On the Convergence of a Federated Expectation-Maximization Algorithm
Zhixu Tao, Rajita Chandak, Sanjeev Kulkarni
TL;DR
The paper analyzes the convergence of a federated EM algorithm for a Federated Mixture of $K$ Linear Regressions (FMLR) under data heterogeneity across clients. It develops population- and empirical-EM theory that holds across all regimes of the number of clients $m$ and per-client samples $n$, establishing a SNR threshold $Ω(√K)$ for uniform contraction and showing that, in many regimes, the EM algorithm converges in a constant number of iterations as $m$ grows relative to $n$. It also proves minimax-optimality in the SNR scaling and reveals that larger cluster separation $Δ_{\max}$ does not universally improve convergence.
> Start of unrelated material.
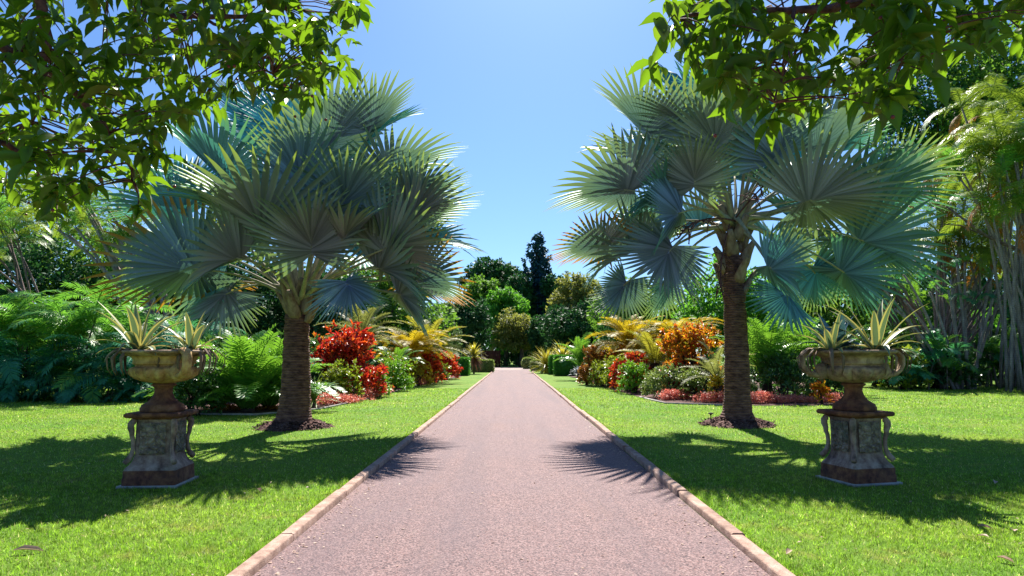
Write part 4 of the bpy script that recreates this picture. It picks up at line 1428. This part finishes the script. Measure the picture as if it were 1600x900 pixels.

Complemented by synthetic experiments, the results demonstrate that heterogeneity can even accelerate convergence of iterative federated algorithms, offering practical guidance for FL deployments with heterogeneous data.
Abstract
Data heterogeneity has been a long-standing bottleneck in studying the convergence rates of Federated Learning algorithms. In order to better understand the issue of data heterogeneity, we study the convergence rate of the Expectation-Maximization (EM) algorithm for the Federated Mixture of $K$ Linear Regressions model (FMLR). We completely characterize the convergence rate of the EM algorithm under all regimes of $m/n$ where $m$ is the number of clients and $n$ is the number of data points per client. We show that with a signal-to-noise-ratio (SNR) of order $Ω(\sqrt{K})$, the well-initialized EM algorithm converges within the minimax distance of the ground truth under all regimes. Interestingly, we identify that when the number of clients grows reasonably with respect to the number of data points per client, the EM algorithm only requires a constant number of iterations to converge. We perform experiments on synthetic data to illustrate our results. In line with our theoretical findings, the simulations show that rather than being a bottleneck, data heterogeneity can accelerate the convergence of iterative federated algorithms.